> _YOUR INSTRUCTIONS_
Only the pictures are omitted; repeat all other data exactly.

> _SOURCE MATERIAL_
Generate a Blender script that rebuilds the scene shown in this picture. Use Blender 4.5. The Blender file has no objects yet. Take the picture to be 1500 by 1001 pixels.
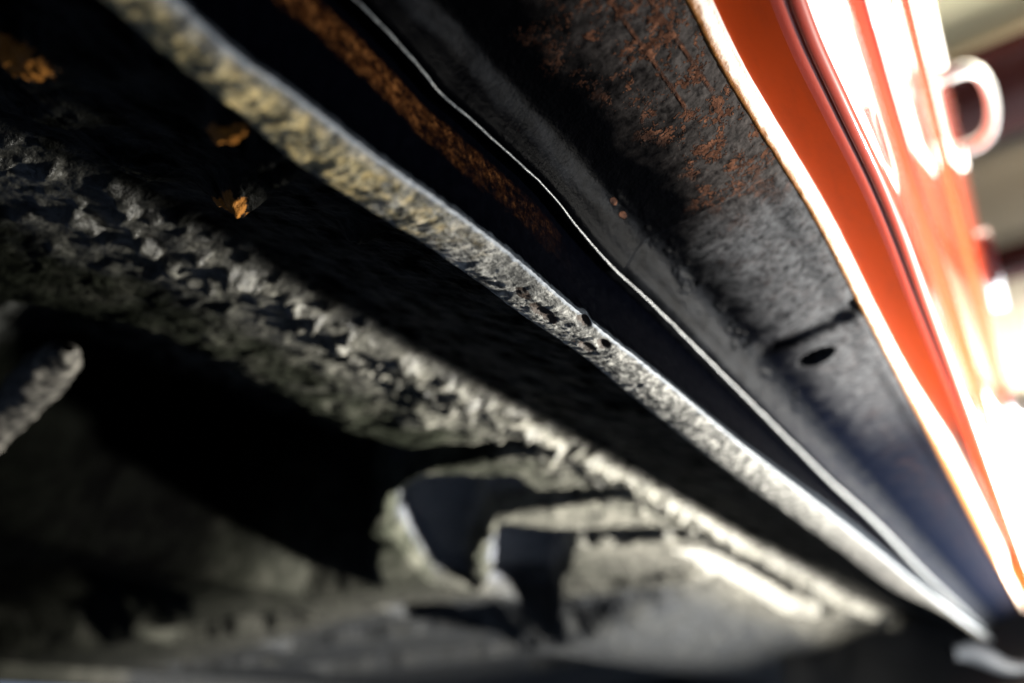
import bpy, math
import numpy as np
from mathutils import Vector, Matrix

# ---------------------------------------------------------------- camera, world, lamps, exposure
scene = bpy.context.scene
scene.render.engine = 'CYCLES'
scene.view_settings.view_transform = 'Standard'
scene.view_settings.look = 'None'
scene.view_settings.exposure = 0.0
scene.view_settings.gamma = 1.0
scene.cycles.max_bounces = 6
scene.cycles.sample_clamp_indirect = 6.0
COL = scene.collection

# world axes: x = outboard (right), y = along the car, z = up.  Lens at the origin.
cam_data = bpy.data.cameras.new('camera')
cam = bpy.data.objects.new('camera', cam_data)
COL.objects.link(cam)
PITCH, YAW = math.radians(28.15), math.radians(35.0)
cam.location = (0, 0, 0)
cam.rotation_euler = (math.pi / 2 + PITCH, 0, YAW)
cam_data.sensor_width = 36.0
cam_data.lens = 36.0 * 1083 / 1500
cam_data.clip_start = 0.005
cam_data.clip_end = 60
cam_data.dof.use_dof = True
cam_data.dof.focus_distance = 0.25
cam_data.dof.aperture_fstop = 4.0
scene.camera = cam

world = bpy.data.worlds.new('World')
scene.world = world
world.use_nodes = True
bg = world.node_tree.nodes['Background']
bg.inputs['Color'].default_value = (0.50, 0.66, 1.0, 1)
bg.inputs['Strength'].default_value = 0.35


def lamp(name, loc, target, size, power, color, spread=180, shape='DISK', size_y=None):
    d = bpy.data.lights.new(name, 'AREA')
    d.shape = shape
    d.size = size
    if size_y:
        d.size_y = size_y
    d.energy = power
    d.color = color
    d.spread = math.radians(spread)
    o = bpy.data.objects.new(name, d)
    COL.objects.link(o)
    o.location = loc
    o.rotation_euler = (Vector(target) - Vector(loc)).to_track_quat('-Z', 'Y').to_euler()
    return o


# work lamp standing beside the car, just below the level of the sill, aimed forward under it
wl = bpy.data.lights.new('work_lamp', 'SPOT')
wl.energy = 1750
wl.color = (1.0, 0.96, 0.87)
wl.spot_size = math.radians(74)
wl.spot_blend = 1.0
wl.shadow_soft_size = 0.045
wo = bpy.data.objects.new('work_lamp', wl)
COL.objects.link(wo)
wo.location = (0.80, 1.35, -0.295)
wo.rotation_euler = (Vector((-0.25, 0.95, 0.16)) - wo.location).to_track_quat('-Z', 'Y').to_euler()
# added unseen lights: a panel reflected in the paint, a point brightening the ceiling
lamp('paint_reflection_light', (1.7, 2.2, 2.2), (1.6, 2.2, 0), 2.2, 210, (1.0, 0.95, 0.84), shape='RECTANGLE', size_y=4.0)
pl = bpy.data.lights.new('ceiling_fill_light', 'POINT')
pl.energy = 85
pl.color = (1.0, 0.94, 0.80)
pl.shadow_soft_size = 0.12
po = bpy.data.objects.new('ceiling_fill_light', pl)
COL.objects.link(po)
po.location = (1.5, 2.0, 1.95)

# ---------------------------------------------------------------- noise and mesh helpers
_rng = np.random.RandomState(7)
_perm = _rng.permutation(256)
_perm = np.concatenate([_perm, _perm, _perm])
_grad = _rng.normal(size=(256, 3))
_grad /= np.linalg.norm(_grad, axis=1)[:, None]


def perlin(P):
    P = np.asarray(P, float)
    i = np.floor(P).astype(int)
    f = P - i
    i &= 255
    w = f * f * f * (f * (f * 6 - 15) + 10)
    out = 0
    for dx in (0, 1):
        for dy in (0, 1):
            for dz in (0, 1):
                h = _perm[_perm[_perm[(i[..., 0] + dx) & 255] + ((i[..., 1] + dy) & 255)] + ((i[..., 2] + dz) & 255)]
                g = _grad[h]
                d = g[..., 0] * (f[..., 0] - dx) + g[..., 1] * (f[..., 1] - dy) + g[..., 2] * (f[..., 2] - dz)
                wx = w[..., 0] if dx else 1 - w[..., 0]
                wy = w[..., 1] if dy else 1 - w[..., 1]
                wz = w[..., 2] if dz else 1 - w[..., 2]
                out = out + d * wx * wy * wz
    return out * 1.5


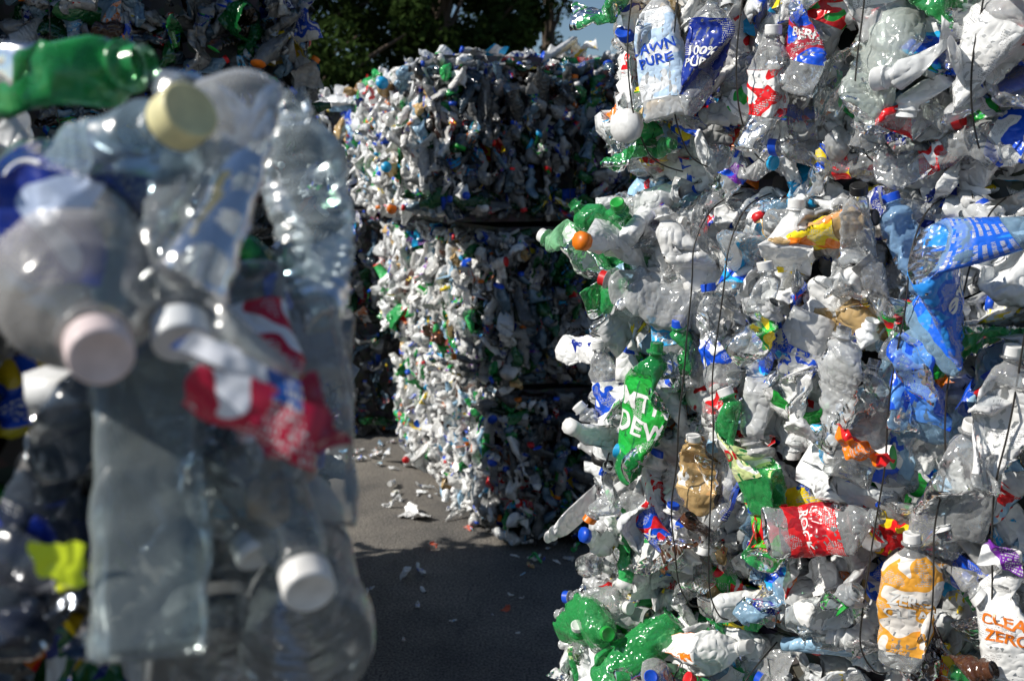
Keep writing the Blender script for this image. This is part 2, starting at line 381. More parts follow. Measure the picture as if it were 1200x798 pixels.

> _SOLUTION TO THE PROBLEM_
Generate a Blender script that rebuilds the scene shown in this picture. Use Blender 4.5. The Blender file has no objects yet. Take the picture to be 1500 by 1001 pixels.
import bpy, math
import numpy as np
from mathutils import Vector, Matrix

# ---------------------------------------------------------------- camera, world, lamps, exposure
scene = bpy.context.scene
scene.render.engine = 'CYCLES'
scene.view_settings.view_transform = 'Standard'
scene.view_settings.look = 'None'
scene.view_settings.exposure = 0.0
scene.view_settings.gamma = 1.0
scene.cycles.max_bounces = 6
scene.cycles.sample_clamp_indirect = 6.0
COL = scene.collection

# world axes: x = outboard (right), y = along the car, z = up.  Lens at the origin.
cam_data = bpy.data.cameras.new('camera')
cam = bpy.data.objects.new('camera', cam_data)
COL.objects.link(cam)
PITCH, YAW = math.radians(28.15), math.radians(35.0)
cam.location = (0, 0, 0)
cam.rotation_euler = (math.pi / 2 + PITCH, 0, YAW)
cam_data.sensor_width = 36.0
cam_data.lens = 36.0 * 1083 / 1500
cam_data.clip_start = 0.005
cam_data.clip_end = 60
cam_data.dof.use_dof = True
cam_data.dof.focus_distance = 0.25
cam_data.dof.aperture_fstop = 4.0
scene.camera = cam

world = bpy.data.worlds.new('World')
scene.world = world
world.use_nodes = True
bg = world.node_tree.nodes['Background']
bg.inputs['Color'].default_value = (0.50, 0.66, 1.0, 1)
bg.inputs['Strength'].default_value = 0.35


def lamp(name, loc, target, size, power, color, spread=180, shape='DISK', size_y=None):
    d = bpy.data.lights.new(name, 'AREA')
    d.shape = shape
    d.size = size
    if size_y:
        d.size_y = size_y
    d.energy = power
    d.color = color
    d.spread = math.radians(spread)
    o = bpy.data.objects.new(name, d)
    COL.objects.link(o)
    o.location = loc
    o.rotation_euler = (Vector(target) - Vector(loc)).to_track_quat('-Z', 'Y').to_euler()
    return o


# work lamp standing beside the car, just below the level of the sill, aimed forward under it
wl = bpy.data.lights.new('work_lamp', 'SPOT')
wl.energy = 1750
wl.color = (1.0, 0.96, 0.87)
wl.spot_size = math.radians(74)
wl.spot_blend = 1.0
wl.shadow_soft_size = 0.045
wo = bpy.data.objects.new('work_lamp', wl)
COL.objects.link(wo)
wo.location = (0.80, 1.35, -0.295)
wo.rotation_euler = (Vector((-0.25, 0.95, 0.16)) - wo.location).to_track_quat('-Z', 'Y').to_euler()
# added unseen lights: a panel reflected in the paint, a point brightening the ceiling
lamp('paint_reflection_light', (1.7, 2.2, 2.2), (1.6, 2.2, 0), 2.2, 210, (1.0, 0.95, 0.84), shape='RECTANGLE', size_y=4.0)
pl = bpy.data.lights.new('ceiling_fill_light', 'POINT')
pl.energy = 85
pl.color = (1.0, 0.94, 0.80)
pl.shadow_soft_size = 0.12
po = bpy.data.objects.new('ceiling_fill_light', pl)
COL.objects.link(po)
po.location = (1.5, 2.0, 1.95)

# ---------------------------------------------------------------- noise and mesh helpers
_rng = np.random.RandomState(7)
_perm = _rng.permutation(256)
_perm = np.concatenate([_perm, _perm, _perm])
_grad = _rng.normal(size=(256, 3))
_grad /= np.linalg.norm(_grad, axis=1)[:, None]


def perlin(P):
    P = np.asarray(P, float)
    i = np.floor(P).astype(int)
    f = P - i
    i &= 255
    w = f * f * f * (f * (f * 6 - 15) + 10)
    out = 0
    for dx in (0, 1):
        for dy in (0, 1):
            for dz in (0, 1):
                h = _perm[_perm[_perm[(i[..., 0] + dx) & 255] + ((i[..., 1] + dy) & 255)] + ((i[..., 2] + dz) & 255)]
                g = _grad[h]
                d = g[..., 0] * (f[..., 0] - dx) + g[..., 1] * (f[..., 1] - dy) + g[..., 2] * (f[..., 2] - dz)
                wx = w[..., 0] if dx else 1 - w[..., 0]
                wy = w[..., 1] if dy else 1 - w[..., 1]
                wz = w[..., 2] if dz else 1 - w[..., 2]
                out = out + d * wx * wy * wz
    return out * 1.5


Keep writing the Blender script for this image. This is part 2, starting at line 381. More parts follow. Measure the picture as if it were 1200x798 pixels.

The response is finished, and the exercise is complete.